Several code-based equations exist today for design of the minimum transverse reinforcement required in the potential plastic hinge region of prestressed concrete piles. However, the reinforcement requirements of these equations differ drastically in some cases by as much as a factor of three. Furthermore, there is no expectation for the ductility capacity of prestressed pile sections in seismic regions, nor do the code-based equations allow the designer to account for a desired ductility when determining the minimum confinement reinforcement in prestressed concrete piles. For this reason, a rational study presented in this report was undertaken to develop an equation that determines the minimum quantity of Grade 60 spiral reinforcement necessary to achieve a target ductility over a given range of axial loads in prestressed concrete piles. Based on a parametric study, it is suggested that the prestressed piles should be designed to have a ductility capacity of 18 unless shown otherwise that a lower target value could be used. In this case, the developed equation facilitates reduced amounts of spiral reinforcement to be quantified. In addition, an axial load limit for the prestressed piles in seismic regions is presented together with a definition for idealized moment-curvature response of these piles.

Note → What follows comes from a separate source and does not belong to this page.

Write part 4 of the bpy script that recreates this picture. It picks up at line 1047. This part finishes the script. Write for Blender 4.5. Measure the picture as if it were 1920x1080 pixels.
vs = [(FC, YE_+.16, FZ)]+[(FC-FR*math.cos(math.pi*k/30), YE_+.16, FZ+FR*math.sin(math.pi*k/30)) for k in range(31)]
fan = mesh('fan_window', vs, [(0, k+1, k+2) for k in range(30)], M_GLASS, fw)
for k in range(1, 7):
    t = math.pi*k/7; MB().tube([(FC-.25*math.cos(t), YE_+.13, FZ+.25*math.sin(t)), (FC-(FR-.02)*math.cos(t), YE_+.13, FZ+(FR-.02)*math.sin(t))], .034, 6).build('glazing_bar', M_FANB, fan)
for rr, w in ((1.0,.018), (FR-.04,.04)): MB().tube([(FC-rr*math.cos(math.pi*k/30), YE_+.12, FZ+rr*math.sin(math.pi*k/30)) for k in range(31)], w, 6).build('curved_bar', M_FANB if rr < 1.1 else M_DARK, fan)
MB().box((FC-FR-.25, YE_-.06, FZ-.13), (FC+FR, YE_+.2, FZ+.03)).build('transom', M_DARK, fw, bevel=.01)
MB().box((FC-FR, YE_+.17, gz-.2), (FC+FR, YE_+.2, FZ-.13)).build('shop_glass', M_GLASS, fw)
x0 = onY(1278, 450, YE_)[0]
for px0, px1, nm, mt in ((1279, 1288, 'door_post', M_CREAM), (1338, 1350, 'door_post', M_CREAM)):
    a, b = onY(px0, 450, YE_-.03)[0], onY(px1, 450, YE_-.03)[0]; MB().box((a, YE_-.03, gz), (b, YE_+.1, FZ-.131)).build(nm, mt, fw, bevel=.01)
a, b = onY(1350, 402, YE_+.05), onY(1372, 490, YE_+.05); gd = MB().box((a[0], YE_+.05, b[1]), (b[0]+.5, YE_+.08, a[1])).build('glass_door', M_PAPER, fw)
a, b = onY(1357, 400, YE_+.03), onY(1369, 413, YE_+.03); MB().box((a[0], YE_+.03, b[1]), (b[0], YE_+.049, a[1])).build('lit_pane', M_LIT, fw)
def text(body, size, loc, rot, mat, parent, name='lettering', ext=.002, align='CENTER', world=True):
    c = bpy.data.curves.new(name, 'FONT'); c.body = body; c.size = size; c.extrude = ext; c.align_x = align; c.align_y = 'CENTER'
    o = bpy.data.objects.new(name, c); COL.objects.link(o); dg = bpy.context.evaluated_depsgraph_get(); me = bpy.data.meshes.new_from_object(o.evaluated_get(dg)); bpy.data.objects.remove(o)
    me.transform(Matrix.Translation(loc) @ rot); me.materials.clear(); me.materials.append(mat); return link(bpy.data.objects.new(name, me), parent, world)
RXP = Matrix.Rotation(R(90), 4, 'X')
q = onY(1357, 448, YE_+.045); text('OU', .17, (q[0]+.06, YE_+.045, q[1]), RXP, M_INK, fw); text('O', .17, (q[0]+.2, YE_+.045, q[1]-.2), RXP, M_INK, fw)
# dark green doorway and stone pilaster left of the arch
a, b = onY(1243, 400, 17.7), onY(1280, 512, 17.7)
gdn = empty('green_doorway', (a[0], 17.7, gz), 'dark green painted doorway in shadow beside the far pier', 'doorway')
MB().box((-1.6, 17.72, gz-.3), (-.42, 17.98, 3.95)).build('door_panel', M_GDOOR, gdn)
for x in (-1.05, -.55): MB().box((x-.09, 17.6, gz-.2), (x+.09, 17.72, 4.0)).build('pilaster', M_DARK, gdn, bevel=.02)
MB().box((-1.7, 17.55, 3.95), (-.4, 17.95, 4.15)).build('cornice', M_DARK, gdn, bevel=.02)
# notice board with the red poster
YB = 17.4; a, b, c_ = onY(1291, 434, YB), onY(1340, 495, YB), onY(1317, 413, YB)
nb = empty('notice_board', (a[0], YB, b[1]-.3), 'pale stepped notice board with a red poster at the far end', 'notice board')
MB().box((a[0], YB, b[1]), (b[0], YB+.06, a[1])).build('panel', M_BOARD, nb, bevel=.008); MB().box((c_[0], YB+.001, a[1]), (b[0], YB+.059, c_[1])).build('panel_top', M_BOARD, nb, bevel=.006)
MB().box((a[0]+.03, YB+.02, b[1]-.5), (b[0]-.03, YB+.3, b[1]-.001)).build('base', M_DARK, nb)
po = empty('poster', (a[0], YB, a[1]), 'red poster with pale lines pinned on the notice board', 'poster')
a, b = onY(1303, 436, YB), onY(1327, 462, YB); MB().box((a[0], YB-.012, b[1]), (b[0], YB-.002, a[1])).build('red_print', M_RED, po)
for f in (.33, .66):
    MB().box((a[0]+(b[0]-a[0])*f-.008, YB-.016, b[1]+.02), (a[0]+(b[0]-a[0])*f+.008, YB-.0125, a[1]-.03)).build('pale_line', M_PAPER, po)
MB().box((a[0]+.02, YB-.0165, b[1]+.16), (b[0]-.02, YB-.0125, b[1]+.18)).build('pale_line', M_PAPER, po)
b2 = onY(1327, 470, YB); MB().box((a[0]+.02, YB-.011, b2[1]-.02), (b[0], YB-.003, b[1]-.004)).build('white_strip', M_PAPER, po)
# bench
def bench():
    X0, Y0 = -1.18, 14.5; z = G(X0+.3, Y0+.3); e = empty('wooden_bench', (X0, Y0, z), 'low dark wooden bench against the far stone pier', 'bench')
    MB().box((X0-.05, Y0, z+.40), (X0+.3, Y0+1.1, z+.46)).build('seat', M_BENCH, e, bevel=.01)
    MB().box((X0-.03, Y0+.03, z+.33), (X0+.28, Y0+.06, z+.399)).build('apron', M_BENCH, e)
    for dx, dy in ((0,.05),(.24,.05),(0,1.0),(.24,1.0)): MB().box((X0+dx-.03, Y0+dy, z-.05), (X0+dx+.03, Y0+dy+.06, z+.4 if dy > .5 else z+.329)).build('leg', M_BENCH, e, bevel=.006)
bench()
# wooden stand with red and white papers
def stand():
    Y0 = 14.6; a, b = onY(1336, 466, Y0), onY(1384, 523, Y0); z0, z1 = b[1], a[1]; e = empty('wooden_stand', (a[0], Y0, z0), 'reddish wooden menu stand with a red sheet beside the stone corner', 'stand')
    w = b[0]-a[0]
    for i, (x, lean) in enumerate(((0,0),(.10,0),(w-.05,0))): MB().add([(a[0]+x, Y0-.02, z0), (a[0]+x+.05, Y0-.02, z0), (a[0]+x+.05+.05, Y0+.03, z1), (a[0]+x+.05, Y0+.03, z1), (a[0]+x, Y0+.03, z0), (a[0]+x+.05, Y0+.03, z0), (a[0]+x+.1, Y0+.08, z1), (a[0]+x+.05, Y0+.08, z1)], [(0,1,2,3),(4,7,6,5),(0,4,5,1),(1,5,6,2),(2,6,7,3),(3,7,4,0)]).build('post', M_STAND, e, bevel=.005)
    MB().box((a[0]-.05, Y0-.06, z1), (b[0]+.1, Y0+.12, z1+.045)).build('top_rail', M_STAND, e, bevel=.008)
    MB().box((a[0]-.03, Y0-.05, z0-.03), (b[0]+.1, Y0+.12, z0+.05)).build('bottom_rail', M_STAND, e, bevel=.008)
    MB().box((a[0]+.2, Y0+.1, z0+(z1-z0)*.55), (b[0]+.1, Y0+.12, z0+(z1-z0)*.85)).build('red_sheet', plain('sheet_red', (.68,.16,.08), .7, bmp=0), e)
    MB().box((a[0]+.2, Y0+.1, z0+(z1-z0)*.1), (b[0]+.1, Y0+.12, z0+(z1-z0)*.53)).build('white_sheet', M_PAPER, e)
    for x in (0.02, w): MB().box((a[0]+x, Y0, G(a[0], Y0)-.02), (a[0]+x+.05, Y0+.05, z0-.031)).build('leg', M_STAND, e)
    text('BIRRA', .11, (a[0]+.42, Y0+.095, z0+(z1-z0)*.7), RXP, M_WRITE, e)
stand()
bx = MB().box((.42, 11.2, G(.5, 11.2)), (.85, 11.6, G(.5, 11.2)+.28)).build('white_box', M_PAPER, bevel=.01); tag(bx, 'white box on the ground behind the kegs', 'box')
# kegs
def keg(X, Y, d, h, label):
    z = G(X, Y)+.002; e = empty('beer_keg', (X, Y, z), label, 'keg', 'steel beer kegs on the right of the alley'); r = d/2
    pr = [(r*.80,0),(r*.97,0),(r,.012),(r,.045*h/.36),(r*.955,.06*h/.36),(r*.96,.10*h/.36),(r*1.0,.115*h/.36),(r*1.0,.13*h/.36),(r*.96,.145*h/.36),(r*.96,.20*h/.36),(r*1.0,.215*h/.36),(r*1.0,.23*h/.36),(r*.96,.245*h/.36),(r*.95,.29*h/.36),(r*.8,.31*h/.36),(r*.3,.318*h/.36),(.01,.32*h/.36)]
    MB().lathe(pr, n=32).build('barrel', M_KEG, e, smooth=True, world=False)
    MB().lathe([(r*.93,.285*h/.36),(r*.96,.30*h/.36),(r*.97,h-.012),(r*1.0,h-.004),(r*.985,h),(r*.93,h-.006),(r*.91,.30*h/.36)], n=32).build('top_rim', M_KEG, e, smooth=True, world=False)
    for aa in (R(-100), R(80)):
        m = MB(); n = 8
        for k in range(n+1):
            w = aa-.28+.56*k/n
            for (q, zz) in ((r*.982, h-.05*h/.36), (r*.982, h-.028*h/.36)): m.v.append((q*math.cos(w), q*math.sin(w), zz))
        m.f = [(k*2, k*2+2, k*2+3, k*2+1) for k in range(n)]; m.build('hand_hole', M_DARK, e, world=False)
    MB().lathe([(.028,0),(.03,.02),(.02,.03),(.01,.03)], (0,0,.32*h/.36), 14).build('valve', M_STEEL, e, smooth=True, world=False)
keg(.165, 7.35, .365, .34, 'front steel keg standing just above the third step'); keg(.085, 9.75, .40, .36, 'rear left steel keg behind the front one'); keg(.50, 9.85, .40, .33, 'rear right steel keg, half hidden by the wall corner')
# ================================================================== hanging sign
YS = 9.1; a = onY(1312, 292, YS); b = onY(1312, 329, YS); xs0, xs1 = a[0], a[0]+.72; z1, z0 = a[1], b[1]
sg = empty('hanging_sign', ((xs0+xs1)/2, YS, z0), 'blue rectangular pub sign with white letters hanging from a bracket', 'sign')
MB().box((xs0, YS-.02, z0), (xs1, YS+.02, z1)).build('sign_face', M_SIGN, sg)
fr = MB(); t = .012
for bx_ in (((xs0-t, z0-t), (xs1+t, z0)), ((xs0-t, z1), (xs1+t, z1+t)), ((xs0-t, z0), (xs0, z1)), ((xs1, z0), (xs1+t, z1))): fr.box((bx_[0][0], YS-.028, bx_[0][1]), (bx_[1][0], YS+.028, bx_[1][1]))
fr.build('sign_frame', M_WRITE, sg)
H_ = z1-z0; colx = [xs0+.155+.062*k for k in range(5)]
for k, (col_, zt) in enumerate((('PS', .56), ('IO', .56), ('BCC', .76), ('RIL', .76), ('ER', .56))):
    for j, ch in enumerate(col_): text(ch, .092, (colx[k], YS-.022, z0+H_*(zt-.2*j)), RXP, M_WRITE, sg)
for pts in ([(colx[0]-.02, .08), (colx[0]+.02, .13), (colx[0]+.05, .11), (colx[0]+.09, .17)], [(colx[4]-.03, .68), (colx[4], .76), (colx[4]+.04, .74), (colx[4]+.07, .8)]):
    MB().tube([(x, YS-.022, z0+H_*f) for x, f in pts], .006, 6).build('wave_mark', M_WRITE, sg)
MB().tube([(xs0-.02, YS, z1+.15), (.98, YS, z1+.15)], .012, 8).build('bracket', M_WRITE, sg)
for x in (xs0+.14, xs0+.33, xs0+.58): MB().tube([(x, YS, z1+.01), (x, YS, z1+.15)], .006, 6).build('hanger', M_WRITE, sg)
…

Using the soil types defined by ASCE-7, the study established displacement limits for the piles designed with the recommended amounts of spiral confinement. These limits, which increase with reduced stiffness and strength of the soils, indicate that confinement reinforcement in piles supported by weak soils can be significantly reduced as large lateral displacements of piles should be prevented to ensure satisfactory seismic response of the superstructure.